WHAT YOU NEED TO DO
Review the material line by line. Identify and copy every line that contains the string "objects".

##### RECORDED DATA

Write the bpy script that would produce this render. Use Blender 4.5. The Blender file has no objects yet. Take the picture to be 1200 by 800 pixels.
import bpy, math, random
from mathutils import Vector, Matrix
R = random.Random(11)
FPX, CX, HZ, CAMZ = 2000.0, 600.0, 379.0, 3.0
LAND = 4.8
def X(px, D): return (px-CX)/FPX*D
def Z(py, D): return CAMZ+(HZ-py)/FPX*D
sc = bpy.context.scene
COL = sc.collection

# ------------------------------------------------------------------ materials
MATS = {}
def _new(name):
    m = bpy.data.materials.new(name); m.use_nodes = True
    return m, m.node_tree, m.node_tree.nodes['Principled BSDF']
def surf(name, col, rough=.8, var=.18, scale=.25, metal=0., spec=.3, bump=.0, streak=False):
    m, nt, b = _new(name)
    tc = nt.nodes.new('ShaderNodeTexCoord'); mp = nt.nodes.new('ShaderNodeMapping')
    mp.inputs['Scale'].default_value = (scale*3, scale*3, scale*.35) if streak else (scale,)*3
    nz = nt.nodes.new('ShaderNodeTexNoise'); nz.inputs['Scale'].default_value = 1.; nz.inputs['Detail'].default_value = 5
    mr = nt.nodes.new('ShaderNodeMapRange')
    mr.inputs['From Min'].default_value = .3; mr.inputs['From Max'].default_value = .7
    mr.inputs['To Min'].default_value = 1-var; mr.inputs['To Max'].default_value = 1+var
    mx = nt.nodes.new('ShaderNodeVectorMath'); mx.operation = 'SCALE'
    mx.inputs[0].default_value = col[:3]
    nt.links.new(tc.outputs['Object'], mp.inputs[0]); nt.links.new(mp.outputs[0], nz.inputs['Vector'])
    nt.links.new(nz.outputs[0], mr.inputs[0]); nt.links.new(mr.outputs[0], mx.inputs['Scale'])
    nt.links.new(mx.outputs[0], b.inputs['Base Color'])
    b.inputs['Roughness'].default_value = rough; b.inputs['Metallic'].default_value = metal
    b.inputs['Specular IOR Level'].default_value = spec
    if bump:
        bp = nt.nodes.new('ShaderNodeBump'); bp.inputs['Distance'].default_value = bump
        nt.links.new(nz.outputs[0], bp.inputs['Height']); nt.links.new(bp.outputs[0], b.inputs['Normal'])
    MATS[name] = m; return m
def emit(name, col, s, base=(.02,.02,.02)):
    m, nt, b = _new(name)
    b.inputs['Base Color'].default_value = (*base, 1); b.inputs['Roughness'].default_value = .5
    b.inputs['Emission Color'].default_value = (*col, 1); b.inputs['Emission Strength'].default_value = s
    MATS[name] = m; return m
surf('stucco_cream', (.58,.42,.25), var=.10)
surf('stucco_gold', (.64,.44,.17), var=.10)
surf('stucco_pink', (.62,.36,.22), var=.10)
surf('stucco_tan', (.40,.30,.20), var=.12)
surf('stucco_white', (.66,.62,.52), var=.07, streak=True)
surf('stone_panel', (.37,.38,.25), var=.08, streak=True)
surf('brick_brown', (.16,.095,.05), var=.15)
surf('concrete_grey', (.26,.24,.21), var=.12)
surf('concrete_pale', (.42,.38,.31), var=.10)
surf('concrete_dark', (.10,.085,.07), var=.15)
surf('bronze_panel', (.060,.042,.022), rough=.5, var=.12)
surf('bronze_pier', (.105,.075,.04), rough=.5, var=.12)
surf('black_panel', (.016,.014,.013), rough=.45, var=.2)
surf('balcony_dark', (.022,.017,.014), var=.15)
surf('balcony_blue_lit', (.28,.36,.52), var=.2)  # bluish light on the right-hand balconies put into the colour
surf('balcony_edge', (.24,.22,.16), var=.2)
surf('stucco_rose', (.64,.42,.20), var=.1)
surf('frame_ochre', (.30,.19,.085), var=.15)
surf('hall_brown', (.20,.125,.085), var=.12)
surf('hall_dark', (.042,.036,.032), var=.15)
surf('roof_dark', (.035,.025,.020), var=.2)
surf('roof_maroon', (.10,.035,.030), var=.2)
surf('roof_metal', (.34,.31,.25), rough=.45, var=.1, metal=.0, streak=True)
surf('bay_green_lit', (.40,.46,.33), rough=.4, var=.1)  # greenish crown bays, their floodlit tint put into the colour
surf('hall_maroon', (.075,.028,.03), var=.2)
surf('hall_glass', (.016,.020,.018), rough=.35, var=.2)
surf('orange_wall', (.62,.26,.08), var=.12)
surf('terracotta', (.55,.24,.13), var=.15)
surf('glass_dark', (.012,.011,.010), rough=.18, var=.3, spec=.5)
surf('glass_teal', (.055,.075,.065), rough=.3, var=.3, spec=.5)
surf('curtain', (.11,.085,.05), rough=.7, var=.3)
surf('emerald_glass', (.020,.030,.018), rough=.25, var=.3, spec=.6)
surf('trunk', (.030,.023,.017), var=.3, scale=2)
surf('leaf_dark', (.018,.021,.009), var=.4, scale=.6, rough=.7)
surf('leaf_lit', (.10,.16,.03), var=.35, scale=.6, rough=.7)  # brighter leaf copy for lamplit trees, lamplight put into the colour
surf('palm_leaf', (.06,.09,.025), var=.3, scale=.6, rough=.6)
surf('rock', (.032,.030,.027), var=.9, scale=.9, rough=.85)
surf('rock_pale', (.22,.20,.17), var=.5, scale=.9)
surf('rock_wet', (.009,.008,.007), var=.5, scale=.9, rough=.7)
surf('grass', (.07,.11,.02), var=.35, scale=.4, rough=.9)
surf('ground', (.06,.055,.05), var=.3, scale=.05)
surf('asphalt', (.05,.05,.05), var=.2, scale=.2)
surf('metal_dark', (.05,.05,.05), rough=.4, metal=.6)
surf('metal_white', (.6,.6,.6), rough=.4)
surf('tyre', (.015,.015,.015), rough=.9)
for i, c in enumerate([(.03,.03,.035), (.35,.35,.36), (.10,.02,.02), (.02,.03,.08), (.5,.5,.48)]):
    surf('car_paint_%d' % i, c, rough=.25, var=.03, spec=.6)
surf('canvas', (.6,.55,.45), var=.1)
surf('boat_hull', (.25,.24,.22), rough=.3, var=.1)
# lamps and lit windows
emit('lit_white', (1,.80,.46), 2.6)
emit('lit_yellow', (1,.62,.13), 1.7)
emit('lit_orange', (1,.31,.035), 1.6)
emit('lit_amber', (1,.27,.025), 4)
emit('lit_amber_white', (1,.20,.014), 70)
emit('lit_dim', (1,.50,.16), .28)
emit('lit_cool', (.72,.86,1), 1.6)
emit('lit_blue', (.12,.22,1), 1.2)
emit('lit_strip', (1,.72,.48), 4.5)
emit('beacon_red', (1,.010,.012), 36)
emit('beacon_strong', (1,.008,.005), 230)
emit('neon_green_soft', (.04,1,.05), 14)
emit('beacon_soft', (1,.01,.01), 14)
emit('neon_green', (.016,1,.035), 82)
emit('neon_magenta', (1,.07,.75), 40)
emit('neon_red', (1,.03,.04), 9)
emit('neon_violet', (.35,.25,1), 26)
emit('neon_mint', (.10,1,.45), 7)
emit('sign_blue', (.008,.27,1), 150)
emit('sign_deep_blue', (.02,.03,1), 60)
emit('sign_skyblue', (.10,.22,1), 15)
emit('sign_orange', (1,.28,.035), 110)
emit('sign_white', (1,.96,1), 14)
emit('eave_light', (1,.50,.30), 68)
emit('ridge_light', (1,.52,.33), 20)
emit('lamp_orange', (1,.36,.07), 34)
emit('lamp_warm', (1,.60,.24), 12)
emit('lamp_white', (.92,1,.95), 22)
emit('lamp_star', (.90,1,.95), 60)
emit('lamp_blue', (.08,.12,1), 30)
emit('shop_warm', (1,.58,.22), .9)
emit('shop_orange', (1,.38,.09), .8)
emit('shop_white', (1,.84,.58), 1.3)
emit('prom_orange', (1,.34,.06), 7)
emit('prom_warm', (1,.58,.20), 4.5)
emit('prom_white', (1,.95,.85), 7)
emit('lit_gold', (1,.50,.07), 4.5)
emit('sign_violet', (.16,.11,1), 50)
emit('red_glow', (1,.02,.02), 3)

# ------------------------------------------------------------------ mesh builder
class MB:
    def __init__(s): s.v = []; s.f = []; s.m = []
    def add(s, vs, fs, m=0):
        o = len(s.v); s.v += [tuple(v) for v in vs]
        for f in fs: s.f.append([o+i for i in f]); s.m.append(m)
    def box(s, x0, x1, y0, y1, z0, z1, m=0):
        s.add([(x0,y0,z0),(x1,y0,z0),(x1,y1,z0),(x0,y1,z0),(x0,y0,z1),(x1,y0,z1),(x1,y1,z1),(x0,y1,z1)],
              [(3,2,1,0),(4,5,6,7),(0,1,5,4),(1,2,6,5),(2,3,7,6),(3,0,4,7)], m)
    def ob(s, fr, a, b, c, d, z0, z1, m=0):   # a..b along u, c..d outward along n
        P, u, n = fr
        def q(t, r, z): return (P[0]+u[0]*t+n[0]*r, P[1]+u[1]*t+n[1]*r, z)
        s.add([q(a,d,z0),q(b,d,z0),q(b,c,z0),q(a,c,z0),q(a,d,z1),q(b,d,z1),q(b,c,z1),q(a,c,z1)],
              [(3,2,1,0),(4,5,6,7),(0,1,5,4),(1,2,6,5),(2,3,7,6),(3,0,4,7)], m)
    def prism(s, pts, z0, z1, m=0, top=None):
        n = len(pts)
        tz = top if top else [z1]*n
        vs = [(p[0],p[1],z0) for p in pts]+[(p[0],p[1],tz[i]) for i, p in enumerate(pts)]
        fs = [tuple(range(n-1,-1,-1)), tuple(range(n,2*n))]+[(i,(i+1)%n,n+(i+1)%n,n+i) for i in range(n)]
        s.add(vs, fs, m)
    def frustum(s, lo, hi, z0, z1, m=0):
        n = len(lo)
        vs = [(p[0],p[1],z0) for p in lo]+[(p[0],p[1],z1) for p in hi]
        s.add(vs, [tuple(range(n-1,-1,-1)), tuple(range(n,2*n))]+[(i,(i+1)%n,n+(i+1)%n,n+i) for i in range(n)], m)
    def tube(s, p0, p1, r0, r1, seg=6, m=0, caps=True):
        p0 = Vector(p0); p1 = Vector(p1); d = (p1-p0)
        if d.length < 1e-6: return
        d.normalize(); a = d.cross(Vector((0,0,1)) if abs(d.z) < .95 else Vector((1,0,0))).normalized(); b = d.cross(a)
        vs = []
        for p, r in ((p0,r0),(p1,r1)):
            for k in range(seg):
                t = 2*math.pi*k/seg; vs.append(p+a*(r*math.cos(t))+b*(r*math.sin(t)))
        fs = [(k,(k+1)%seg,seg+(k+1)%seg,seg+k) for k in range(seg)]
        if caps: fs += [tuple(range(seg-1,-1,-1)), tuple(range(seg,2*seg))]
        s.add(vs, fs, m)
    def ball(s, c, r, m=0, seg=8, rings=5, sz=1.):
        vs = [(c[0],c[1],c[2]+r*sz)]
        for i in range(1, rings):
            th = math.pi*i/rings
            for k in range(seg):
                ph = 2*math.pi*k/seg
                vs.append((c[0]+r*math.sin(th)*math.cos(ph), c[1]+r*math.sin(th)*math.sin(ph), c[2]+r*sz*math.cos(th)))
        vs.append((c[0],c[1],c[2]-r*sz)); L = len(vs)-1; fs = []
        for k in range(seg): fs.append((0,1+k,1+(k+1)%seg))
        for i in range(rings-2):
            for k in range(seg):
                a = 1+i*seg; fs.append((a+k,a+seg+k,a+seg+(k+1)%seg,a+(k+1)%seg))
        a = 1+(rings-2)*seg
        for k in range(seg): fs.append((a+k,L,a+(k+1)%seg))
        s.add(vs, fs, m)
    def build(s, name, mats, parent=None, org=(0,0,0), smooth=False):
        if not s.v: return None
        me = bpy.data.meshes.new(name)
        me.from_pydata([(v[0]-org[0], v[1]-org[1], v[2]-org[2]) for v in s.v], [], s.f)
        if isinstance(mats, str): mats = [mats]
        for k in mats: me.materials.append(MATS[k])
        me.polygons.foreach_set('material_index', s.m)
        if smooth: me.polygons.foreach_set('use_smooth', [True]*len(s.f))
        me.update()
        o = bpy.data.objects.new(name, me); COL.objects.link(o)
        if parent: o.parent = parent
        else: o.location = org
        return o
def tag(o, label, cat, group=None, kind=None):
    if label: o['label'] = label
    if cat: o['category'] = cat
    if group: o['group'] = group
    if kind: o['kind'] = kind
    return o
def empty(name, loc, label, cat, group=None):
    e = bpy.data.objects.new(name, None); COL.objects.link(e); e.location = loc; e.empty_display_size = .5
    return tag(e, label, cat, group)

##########

WORKED ANSWER
Write the bpy script that would produce this render. Use Blender 4.5. The Blender file has no objects yet. Take the picture to be 1200 by 800 pixels.
        o = bpy.data.objects.new(name, me); COL.objects.link(o)
    e = bpy.data.objects.new(name, None); COL.objects.link(e); e.location = loc; e.empty_display_size = .5